Bug#969907: inkscape, etc. crashing with mismatched libpoppler102 and libpoppler-glib8

Ivo De Decker ivodd at debian.org
Sun Apr 11 19:02:20 BST 2021


Hi Simon,

There is a theoretical and a practical aspect to this issue. From a 
theoretical point of view, the dependency relations should not be 
stricter than necessary, to allow partial upgrades and to avoid 
complicating migration to testing of library transitions.

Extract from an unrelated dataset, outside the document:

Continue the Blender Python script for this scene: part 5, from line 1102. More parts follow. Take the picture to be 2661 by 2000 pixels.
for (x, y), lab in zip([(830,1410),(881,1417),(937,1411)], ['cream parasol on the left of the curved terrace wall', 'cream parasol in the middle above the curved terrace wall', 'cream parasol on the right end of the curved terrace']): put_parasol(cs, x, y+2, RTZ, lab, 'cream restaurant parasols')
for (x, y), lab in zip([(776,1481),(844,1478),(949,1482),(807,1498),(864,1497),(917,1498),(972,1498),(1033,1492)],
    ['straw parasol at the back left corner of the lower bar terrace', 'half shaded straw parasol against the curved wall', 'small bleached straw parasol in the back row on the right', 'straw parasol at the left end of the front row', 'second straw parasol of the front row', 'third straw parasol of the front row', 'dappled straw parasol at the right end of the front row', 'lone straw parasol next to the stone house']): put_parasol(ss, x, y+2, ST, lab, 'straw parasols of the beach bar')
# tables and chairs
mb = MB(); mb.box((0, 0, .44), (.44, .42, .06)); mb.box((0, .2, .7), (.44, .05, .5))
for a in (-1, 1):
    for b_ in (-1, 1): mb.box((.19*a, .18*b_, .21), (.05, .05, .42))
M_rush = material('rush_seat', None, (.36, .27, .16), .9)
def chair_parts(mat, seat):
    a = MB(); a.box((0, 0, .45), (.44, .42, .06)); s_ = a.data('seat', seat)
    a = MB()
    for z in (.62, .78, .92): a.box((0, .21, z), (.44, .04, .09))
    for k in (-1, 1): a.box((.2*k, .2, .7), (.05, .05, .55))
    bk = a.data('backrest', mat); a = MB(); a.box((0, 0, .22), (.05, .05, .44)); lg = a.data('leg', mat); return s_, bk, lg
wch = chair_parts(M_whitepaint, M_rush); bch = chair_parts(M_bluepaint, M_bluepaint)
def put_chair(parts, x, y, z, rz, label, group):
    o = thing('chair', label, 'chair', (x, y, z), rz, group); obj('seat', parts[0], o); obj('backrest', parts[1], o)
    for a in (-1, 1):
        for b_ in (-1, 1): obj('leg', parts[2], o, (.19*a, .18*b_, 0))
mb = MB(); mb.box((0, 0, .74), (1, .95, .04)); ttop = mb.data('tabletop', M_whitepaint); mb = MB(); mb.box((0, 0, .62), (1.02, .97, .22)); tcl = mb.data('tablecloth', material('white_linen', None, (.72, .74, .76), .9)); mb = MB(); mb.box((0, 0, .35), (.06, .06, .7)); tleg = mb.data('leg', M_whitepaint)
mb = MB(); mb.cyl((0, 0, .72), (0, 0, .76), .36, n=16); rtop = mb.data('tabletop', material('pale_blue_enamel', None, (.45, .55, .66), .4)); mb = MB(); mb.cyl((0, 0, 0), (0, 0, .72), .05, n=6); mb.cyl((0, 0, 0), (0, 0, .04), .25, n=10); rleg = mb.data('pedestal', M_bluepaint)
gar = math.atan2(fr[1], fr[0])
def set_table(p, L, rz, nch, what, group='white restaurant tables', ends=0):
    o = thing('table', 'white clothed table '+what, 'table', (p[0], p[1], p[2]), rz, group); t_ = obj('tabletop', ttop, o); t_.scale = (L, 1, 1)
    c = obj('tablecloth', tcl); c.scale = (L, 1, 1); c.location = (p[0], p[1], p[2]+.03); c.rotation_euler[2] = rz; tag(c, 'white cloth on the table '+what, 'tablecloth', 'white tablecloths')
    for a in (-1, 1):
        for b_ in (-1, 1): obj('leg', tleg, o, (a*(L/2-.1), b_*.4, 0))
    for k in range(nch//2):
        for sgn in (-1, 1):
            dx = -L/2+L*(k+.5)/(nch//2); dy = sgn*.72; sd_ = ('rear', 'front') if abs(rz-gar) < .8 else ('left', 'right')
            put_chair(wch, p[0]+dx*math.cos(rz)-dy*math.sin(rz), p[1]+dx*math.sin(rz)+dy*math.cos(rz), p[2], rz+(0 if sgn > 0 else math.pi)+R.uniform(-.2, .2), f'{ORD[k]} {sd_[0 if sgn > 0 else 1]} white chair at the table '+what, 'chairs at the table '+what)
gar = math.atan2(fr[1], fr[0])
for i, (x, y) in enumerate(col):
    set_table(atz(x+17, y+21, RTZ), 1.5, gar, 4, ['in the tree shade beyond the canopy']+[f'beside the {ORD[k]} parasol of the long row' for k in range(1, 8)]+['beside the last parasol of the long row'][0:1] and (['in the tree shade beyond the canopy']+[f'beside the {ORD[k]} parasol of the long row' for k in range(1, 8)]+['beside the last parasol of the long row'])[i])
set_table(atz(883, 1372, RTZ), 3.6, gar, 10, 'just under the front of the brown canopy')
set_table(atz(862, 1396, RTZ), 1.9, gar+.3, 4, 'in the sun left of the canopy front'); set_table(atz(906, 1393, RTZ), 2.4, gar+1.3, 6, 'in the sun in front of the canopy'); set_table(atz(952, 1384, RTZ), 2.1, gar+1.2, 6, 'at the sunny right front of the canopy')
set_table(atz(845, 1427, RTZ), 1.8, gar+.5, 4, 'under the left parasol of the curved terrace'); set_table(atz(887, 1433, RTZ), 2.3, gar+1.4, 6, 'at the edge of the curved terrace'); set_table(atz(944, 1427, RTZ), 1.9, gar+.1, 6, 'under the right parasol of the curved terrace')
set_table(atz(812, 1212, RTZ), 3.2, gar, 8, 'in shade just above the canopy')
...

On 4/11/21 12:37 PM, Simon McVittie wrote:
>> A way to fix this, is to add a dependency to the newer libpoppler-glib8 as
>> well (as was done for elpa-pdf-tools-server). Obviously, it would be nice to
>> have an elegant way to handle this automatically at build time to make sure
>> the dependencies are correct, without having to add them manually.
> 
> Should libpoppler102 get a Breaks: libpoppler-glib8 (<< 20.08.0-1~), where
> that version was the first one to have the libpoppler102 SONAME? That
> would ensure that the bad partial upgrade you describe can't happen,
> because if a dependent package uses libpoppler102 ABI directly, and
> also uses libpoppler indirectly via libpoppler-glib8, then it's the
> same libpoppler.

The issue only happens if the same package depends on both libpoppler 
and libpoppler-glib, so forcing libpoppler and libpoppler-glib to be 
upgraded at the same time, is more strict than is theoretically needed. 
Also, I wonder if this would still allow the reverse issue to happen:

If an old inkscape is linked against the old libpoppler-glib8 and 
libpoppler95, installing libpoppler102 would force libpoppler-glib8 to 
be upgraded, and the old inkscape would link against the old libpoppler 
and the new libpoppler-glib, causing the same issue (I didn't test if 
this happens in practice).

> Or, would this work?
> 
> * in src:poppler libpoppler-glib8.symbols.in, bump the version on every
>    symbol to at least 20.08.0-1~ (the version that had the most recent
>    SONAME bump) and upload to unstable

This would cause every package that links against libpoppler-glib8, but 
not (directly) against libpoppler to depend on the newer version of 
libpoppler-glib8, even if that's not necessary. In practice, this would 
severely reduce the usefulness of using the symbols file. And make 
partial upgrades (for users) and smooth updates (for library transitions 
to testing) much harder.

> * binNMU the dependent packages elpa-pdf-tools-server, gambas3-gb-poppler
>    and inkscape
> 
> That way, the binNMU'd versions of the dependent packages would have:
> 
>      Depends: libpoppler-glib8 (>= 20.08.0-1~), libpoppler102 (>= x)
> 
> and the bad partial upgrade you describe could not happen, because the
> dependent package (inkscape in your example) would pull in the new
> libpoppler-glib8 in addition to the new libpoppler102.

It would create the desired dependency, but I'm not sure if this is 
better than just manually adding it to the 2 remaining packages we are 
aware of (especially at this stage of the freeze).

> For completeness, maybe it would make sense to give libpoppler-cpp0v5 and
> libpoppler-qt5-1 the same treatment as libpoppler-glib8 (whatever that is),
> since they could suffer from the same bug if an application calls into
> libpoppler both directly and via libpoppler-cpp0v5 or libpoppler-qt5-1 -
> although I don't know whether that happens in practice.

Well, I suspect there are actually quite a lot of these issue a our 
packages, but that many of them are not usually detected. Doing partial 
upgrades might result in binaries being (transitively) linked to 
different (incompatible) version of the same library. Even when that 
happens, it's not always immediately obvious. In the inkscape example, 
the issue only shows up when you try to open a pdf, not when you just 
start the program. So the fact that the programs runs successfully in 
some cases, doesn't guarantee that the issue isn't present.

This issue reminds me of https://bugs.debian.org/962320, which is 
somewhat similar, because multiple versions of the same boost library 
are linked into the same binary. In that case, this was detected because 
some of the packages weren't rebuilt yet, but I suspect it might be 
possible to trigger a similar issue by doing a partial upgrade of a 
package that (transitively) pulls in a number of boost libraries.

This brings me to the practical aspect of this issue: we try to support 
partial upgrades, and generate the correct dependency relation to make 
sure that unsupported combinations of packages can't be installed at the 
same time. However, we currently don't have a way to generate these 
dependencies when multiple interdependent libraries are involved. I'm 
unsure how we could handle this in general, but it certainly would be 
nice to have a way to do so. For now, though (and especially for 
bullseye), I think we should accept that we aren't going to solve this 
issue in general. The best we can do, is to try to fix obvious cases 
where we are aware of the issue. In other cases, we'll probably need to 
advise our users to do a full upgrade instead of a partial one.